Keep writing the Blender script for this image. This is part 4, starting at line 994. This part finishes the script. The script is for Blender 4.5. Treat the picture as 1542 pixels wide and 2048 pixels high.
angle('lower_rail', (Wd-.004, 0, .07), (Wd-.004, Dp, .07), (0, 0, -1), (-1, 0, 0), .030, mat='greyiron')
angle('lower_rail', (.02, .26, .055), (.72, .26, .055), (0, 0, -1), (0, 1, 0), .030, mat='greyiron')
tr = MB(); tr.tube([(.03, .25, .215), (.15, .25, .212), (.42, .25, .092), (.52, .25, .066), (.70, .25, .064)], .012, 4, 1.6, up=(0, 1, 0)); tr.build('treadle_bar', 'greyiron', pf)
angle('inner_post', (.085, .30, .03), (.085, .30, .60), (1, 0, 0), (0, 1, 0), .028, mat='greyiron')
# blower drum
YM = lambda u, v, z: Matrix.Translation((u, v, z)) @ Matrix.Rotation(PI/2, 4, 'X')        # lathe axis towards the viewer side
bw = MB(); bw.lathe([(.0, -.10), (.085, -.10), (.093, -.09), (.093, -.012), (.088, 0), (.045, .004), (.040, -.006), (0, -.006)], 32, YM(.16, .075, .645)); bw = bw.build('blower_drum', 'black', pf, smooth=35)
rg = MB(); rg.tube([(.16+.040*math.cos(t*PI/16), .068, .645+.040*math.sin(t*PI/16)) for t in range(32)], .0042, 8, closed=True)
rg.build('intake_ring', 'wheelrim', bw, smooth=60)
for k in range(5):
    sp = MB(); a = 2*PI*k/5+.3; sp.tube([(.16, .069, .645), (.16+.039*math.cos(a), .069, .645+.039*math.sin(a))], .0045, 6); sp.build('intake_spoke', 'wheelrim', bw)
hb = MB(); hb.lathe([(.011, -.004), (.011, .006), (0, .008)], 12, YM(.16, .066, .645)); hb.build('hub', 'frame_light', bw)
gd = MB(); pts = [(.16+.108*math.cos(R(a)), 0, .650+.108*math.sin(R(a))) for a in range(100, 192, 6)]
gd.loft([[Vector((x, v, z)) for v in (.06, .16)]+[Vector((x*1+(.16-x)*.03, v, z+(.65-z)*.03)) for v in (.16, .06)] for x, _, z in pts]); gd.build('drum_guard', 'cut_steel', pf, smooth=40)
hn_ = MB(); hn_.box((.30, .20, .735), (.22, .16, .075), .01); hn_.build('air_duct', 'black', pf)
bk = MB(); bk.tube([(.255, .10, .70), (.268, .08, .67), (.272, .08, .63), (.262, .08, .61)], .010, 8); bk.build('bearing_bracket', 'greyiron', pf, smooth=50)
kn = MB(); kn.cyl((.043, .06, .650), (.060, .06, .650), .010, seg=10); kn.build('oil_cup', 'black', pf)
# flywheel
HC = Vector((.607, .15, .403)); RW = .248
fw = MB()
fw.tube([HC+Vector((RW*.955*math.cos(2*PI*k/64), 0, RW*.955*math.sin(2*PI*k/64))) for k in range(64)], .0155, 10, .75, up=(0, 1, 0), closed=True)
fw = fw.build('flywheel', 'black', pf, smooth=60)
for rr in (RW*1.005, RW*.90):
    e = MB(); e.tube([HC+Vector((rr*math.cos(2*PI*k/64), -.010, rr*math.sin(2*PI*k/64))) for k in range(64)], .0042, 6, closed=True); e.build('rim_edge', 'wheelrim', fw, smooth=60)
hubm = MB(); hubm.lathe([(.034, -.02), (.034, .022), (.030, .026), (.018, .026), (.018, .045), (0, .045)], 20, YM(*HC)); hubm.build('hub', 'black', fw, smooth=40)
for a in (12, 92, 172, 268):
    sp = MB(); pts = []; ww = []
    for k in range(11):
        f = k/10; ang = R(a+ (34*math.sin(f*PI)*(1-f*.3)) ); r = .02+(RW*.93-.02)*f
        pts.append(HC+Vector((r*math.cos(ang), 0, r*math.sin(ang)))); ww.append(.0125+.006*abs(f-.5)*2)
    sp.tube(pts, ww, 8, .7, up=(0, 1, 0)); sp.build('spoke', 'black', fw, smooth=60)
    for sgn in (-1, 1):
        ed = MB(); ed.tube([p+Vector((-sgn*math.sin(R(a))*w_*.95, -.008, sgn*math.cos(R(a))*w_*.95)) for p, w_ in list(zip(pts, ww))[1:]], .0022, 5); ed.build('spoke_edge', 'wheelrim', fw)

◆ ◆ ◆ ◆

DIRECTION
Write out each line of the data above again, exactly as given.

REPLY
Keep writing the Blender script for this image. This is part 4, starting at line 994. This part finishes the script. The script is for Blender 4.5. Treat the picture as 1542 pixels wide and 2048 pixels high.
angle('lower_rail', (Wd-.004, 0, .07), (Wd-.004, Dp, .07), (0, 0, -1), (-1, 0, 0), .030, mat='greyiron')
angle('lower_rail', (.02, .26, .055), (.72, .26, .055), (0, 0, -1), (0, 1, 0), .030, mat='greyiron')
tr = MB(); tr.tube([(.03, .25, .215), (.15, .25, .212), (.42, .25, .092), (.52, .25, .066), (.70, .25, .064)], .012, 4, 1.6, up=(0, 1, 0)); tr.build('treadle_bar', 'greyiron', pf)
angle('inner_post', (.085, .30, .03), (.085, .30, .60), (1, 0, 0), (0, 1, 0), .028, mat='greyiron')
# blower drum
YM = lambda u, v, z: Matrix.Translation((u, v, z)) @ Matrix.Rotation(PI/2, 4, 'X')        # lathe axis towards the viewer side
bw = MB(); bw.lathe([(.0, -.10), (.085, -.10), (.093, -.09), (.093, -.012), (.088, 0), (.045, .004), (.040, -.006), (0, -.006)], 32, YM(.16, .075, .645)); bw = bw.build('blower_drum', 'black', pf, smooth=35)
rg = MB(); rg.tube([(.16+.040*math.cos(t*PI/16), .068, .645+.040*math.sin(t*PI/16)) for t in range(32)], .0042, 8, closed=True)
rg.build('intake_ring', 'wheelrim', bw, smooth=60)
for k in range(5):
    sp = MB(); a = 2*PI*k/5+.3; sp.tube([(.16, .069, .645), (.16+.039*math.cos(a), .069, .645+.039*math.sin(a))], .0045, 6); sp.build('intake_spoke', 'wheelrim', bw)
hb = MB(); hb.lathe([(.011, -.004), (.011, .006), (0, .008)], 12, YM(.16, .066, .645)); hb.build('hub', 'frame_light', bw)
gd = MB(); pts = [(.16+.108*math.cos(R(a)), 0, .650+.108*math.sin(R(a))) for a in range(100, 192, 6)]
gd.loft([[Vector((x, v, z)) for v in (.06, .16)]+[Vector((x*1+(.16-x)*.03, v, z+(.65-z)*.03)) for v in (.16, .06)] for x, _, z in pts]); gd.build('drum_guard', 'cut_steel', pf, smooth=40)
hn_ = MB(); hn_.box((.30, .20, .735), (.22, .16, .075), .01); hn_.build('air_duct', 'black', pf)
bk = MB(); bk.tube([(.255, .10, .70), (.268, .08, .67), (.272, .08, .63), (.262, .08, .61)], .010, 8); bk.build('bearing_bracket', 'greyiron', pf, smooth=50)
kn = MB(); kn.cyl((.043, .06, .650), (.060, .06, .650), .010, seg=10); kn.build('oil_cup', 'black', pf)
# flywheel
HC = Vector((.607, .15, .403)); RW = .248
fw = MB()
fw.tube([HC+Vector((RW*.955*math.cos(2*PI*k/64), 0, RW*.955*math.sin(2*PI*k/64))) for k in range(64)], .0155, 10, .75, up=(0, 1, 0), closed=True)
fw = fw.build('flywheel', 'black', pf, smooth=60)
for rr in (RW*1.005, RW*.90):
    e = MB(); e.tube([HC+Vector((rr*math.cos(2*PI*k/64), -.010, rr*math.sin(2*PI*k/64))) for k in range(64)], .0042, 6, closed=True); e.build('rim_edge', 'wheelrim', fw, smooth=60)
hubm = MB(); hubm.lathe([(.034, -.02), (.034, .022), (.030, .026), (.018, .026), (.018, .045), (0, .045)], 20, YM(*HC)); hubm.build('hub', 'black', fw, smooth=40)
for a in (12, 92, 172, 268):
    sp = MB(); pts = []; ww = []
    for k in range(11):
        f = k/10; ang = R(a+ (34*math.sin(f*PI)*(1-f*.3)) ); r = .02+(RW*.93-.02)*f
        pts.append(HC+Vector((r*math.cos(ang), 0, r*math.sin(ang)))); ww.append(.0125+.006*abs(f-.5)*2)
    sp.tube(pts, ww, 8, .7, up=(0, 1, 0)); sp.build('spoke', 'black', fw, smooth=60)
    for sgn in (-1, 1):
        ed = MB(); ed.tube([p+Vector((-sgn*math.sin(R(a))*w_*.95, -.008, sgn*math.cos(R(a))*w_*.95)) for p, w_ in list(zip(pts, ww))[1:]], .0022, 5); ed.build('spoke_edge', 'wheelrim', fw)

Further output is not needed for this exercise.